Nein, auch die Männer sind elektrisiert und lassen sich mit sichtlichem Vergnügen einen Aufklärungsshot über Slipeinlagen, Renifemin und Skin Viva reinpfeifen. Kein Thema ist tabu. In schonungsloser Offenheit keckern die Darstellerinnen über Inkontinenz, simulieren Harndrang, diskutieren Befruchtungsmöglichkeiten und sind sich trotz aller Verschiedenheit gänzlich einig: Ehemänner sind undankbare und unsensible Geschöpfe. Und trotzdem schaffen sie sie nicht ab. Keiner kann sich der Stimmung dieses komödiantischen und musikalischen Feuerwerks entziehen. Der Blick in die Zuschauerreihen auf ein fasziniertes Publikum, das vor Vergnügen quietscht, dürfte den vier Superweibern in dem zweistündigen Programm den Spaß an ihrem Auftritt noch vergrößert haben. Der erfolgreiche und preisgekrönte Regisseur Thomas Helmut Hepp inszenierte diese hinreißende Revue mit irre komischen Dialogen und legendären Pop- und Rocksongs der 70er bis 90er Jahre, die themagerecht umgetextet und von der musikalischen Leitung Thomas Kässens neu arrangiert wurden.

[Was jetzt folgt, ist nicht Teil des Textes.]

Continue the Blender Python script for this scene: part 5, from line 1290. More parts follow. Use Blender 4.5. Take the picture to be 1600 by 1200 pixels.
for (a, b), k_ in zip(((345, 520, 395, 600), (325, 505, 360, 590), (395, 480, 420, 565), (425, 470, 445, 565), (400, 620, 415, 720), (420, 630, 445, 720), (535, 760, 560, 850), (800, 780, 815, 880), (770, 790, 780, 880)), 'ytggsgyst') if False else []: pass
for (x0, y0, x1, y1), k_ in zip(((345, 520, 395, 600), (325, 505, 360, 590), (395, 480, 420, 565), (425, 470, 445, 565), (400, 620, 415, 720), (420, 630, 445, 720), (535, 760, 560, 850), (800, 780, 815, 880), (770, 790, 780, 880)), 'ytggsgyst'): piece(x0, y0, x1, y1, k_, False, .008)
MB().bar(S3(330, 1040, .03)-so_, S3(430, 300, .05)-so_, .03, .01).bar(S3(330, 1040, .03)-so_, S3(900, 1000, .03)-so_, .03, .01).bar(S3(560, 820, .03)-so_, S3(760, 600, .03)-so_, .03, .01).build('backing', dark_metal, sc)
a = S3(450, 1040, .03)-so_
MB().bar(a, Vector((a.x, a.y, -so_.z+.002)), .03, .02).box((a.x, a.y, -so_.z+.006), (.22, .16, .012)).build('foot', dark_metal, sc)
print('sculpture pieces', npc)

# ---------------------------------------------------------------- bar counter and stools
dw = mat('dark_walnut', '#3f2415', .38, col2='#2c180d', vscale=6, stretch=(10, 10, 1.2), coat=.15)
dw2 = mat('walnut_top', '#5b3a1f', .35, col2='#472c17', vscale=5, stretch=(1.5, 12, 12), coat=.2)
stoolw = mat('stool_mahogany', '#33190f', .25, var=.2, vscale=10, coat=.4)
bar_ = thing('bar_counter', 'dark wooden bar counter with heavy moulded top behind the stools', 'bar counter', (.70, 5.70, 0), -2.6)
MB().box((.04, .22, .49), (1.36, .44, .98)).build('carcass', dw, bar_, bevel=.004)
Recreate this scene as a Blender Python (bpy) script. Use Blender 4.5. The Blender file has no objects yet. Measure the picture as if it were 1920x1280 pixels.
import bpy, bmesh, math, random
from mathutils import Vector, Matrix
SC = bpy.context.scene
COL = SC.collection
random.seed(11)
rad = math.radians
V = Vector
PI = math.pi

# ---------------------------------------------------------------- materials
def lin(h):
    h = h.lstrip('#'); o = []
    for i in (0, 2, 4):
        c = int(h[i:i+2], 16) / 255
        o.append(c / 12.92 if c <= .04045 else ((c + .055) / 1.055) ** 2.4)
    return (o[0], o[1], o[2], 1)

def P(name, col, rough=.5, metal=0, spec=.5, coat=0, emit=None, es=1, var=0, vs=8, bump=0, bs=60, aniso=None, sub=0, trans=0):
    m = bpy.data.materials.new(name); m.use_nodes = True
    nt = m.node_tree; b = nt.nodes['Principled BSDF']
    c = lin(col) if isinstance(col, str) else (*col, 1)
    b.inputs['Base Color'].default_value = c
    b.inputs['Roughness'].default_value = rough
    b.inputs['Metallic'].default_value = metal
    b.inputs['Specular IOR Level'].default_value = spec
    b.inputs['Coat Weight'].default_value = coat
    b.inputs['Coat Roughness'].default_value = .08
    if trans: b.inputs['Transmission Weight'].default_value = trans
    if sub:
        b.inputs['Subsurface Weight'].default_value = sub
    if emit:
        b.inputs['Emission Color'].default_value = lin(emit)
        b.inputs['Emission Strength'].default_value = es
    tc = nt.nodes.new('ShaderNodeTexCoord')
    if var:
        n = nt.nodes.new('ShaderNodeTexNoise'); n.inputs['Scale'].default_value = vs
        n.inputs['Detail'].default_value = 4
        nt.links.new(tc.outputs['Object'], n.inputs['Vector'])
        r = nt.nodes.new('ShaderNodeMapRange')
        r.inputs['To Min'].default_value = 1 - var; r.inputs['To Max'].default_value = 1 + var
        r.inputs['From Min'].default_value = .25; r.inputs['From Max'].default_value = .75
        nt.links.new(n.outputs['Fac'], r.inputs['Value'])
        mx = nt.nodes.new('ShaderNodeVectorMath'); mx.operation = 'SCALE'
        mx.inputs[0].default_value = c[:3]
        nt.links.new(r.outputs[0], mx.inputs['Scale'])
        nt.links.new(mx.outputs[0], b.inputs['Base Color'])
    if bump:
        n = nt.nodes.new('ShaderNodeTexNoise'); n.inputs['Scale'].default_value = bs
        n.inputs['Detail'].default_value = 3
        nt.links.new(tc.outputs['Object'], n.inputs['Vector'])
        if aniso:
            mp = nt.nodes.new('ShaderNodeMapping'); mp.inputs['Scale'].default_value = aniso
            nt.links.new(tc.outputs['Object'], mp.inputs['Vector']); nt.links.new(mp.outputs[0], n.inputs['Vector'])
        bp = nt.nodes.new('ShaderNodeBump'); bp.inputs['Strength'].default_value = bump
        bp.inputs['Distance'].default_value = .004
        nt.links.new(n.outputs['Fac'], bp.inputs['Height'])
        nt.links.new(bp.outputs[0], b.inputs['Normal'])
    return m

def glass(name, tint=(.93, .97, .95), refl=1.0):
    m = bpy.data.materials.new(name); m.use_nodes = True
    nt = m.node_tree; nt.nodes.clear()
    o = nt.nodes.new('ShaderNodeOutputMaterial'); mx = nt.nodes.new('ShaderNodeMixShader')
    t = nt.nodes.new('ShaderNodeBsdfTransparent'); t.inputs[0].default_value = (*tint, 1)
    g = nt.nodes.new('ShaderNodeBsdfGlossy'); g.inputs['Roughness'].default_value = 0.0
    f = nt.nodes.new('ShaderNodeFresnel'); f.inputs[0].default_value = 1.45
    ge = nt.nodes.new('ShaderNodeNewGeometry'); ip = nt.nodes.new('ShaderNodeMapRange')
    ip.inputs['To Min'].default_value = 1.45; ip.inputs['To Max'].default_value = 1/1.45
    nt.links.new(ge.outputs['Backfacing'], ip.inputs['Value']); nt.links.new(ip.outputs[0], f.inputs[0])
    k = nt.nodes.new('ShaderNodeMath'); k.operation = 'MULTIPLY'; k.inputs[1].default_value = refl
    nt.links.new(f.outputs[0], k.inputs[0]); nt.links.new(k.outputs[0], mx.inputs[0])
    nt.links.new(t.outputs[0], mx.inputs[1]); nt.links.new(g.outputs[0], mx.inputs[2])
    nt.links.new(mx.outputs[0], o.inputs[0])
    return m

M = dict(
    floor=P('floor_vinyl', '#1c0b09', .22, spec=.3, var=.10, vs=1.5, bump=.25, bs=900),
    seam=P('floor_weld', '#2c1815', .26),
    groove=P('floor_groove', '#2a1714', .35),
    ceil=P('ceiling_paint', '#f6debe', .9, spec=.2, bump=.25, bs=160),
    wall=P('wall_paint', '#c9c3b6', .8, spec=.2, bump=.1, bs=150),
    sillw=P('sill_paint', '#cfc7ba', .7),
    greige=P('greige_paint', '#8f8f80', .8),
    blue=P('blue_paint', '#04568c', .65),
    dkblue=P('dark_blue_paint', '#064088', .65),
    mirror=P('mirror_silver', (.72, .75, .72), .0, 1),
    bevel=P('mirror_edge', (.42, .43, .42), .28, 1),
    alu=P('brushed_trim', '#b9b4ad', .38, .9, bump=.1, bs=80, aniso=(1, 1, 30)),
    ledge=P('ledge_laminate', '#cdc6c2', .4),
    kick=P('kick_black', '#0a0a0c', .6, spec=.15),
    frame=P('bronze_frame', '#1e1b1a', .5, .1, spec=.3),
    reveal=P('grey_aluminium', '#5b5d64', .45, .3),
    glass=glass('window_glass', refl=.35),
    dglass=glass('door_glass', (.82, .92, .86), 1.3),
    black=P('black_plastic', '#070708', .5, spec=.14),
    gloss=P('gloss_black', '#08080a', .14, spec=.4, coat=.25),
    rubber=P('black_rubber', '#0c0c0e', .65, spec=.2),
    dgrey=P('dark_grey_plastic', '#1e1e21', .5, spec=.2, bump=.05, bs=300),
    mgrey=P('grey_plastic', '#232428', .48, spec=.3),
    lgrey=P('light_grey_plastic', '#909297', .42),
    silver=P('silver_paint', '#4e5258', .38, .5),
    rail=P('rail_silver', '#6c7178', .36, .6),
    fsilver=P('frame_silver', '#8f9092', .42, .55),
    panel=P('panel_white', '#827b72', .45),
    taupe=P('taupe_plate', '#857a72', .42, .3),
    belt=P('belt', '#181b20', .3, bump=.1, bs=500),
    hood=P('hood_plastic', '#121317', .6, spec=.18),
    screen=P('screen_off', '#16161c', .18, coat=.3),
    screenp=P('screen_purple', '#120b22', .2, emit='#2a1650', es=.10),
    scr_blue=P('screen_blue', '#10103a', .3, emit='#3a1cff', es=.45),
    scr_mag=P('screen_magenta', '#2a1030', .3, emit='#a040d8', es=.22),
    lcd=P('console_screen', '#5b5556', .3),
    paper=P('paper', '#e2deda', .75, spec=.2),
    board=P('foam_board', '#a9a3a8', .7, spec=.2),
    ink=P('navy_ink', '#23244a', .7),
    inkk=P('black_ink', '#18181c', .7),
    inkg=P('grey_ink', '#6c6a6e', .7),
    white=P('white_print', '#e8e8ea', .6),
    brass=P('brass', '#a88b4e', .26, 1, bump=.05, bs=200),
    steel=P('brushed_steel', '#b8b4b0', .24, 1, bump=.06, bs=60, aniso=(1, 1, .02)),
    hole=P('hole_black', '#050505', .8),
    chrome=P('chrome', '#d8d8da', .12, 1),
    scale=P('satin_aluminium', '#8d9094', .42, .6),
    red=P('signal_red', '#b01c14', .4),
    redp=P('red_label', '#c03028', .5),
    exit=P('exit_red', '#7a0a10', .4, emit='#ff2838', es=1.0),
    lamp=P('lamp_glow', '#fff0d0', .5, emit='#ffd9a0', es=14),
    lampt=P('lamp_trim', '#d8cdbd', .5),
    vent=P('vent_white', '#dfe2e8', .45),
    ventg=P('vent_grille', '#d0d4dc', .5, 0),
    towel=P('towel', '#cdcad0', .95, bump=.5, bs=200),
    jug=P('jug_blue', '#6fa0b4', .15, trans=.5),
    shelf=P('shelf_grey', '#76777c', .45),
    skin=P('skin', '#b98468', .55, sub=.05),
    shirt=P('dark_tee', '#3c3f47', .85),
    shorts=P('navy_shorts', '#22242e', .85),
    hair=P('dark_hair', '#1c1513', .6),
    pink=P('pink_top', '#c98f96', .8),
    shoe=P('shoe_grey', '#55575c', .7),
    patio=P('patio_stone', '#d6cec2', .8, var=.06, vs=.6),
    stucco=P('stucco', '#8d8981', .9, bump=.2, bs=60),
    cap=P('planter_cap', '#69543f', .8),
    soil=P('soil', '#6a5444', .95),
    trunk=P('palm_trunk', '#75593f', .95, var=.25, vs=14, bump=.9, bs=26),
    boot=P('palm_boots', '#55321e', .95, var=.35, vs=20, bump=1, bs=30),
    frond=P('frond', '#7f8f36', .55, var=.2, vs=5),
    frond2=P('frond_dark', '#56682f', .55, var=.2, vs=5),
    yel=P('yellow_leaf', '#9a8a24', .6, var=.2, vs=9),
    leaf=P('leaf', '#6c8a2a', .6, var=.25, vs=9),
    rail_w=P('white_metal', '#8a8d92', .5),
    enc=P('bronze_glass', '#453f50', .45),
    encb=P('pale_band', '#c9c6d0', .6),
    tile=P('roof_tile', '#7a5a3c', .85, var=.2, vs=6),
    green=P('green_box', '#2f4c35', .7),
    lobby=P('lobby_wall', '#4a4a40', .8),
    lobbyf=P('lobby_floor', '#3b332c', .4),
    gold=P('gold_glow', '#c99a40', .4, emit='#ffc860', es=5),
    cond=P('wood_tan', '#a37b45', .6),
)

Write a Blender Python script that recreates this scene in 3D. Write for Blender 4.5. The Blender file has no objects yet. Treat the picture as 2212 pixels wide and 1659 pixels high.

„What a feeling“, „Pretty Woman“, „Lady Marmalade“ oder „I will survive” kennt jeder. Die Live-Band unter der Leitung der Stewardess Virginia Breitenstein befeuerte mit Drive und entsprechender Lautstärke dieses köstliche Hormonspektakel. Ein Erfolg? Standing Ovations, nicht endender Applaus, auch von den Männern und eine Zugabe: „Fly me to the Moon“

Gerade nach der Leichenstarre der letzten Monate ist „Heiße Zeiten“ eine wunderbar leichte Rückkehr in die Kulturszene.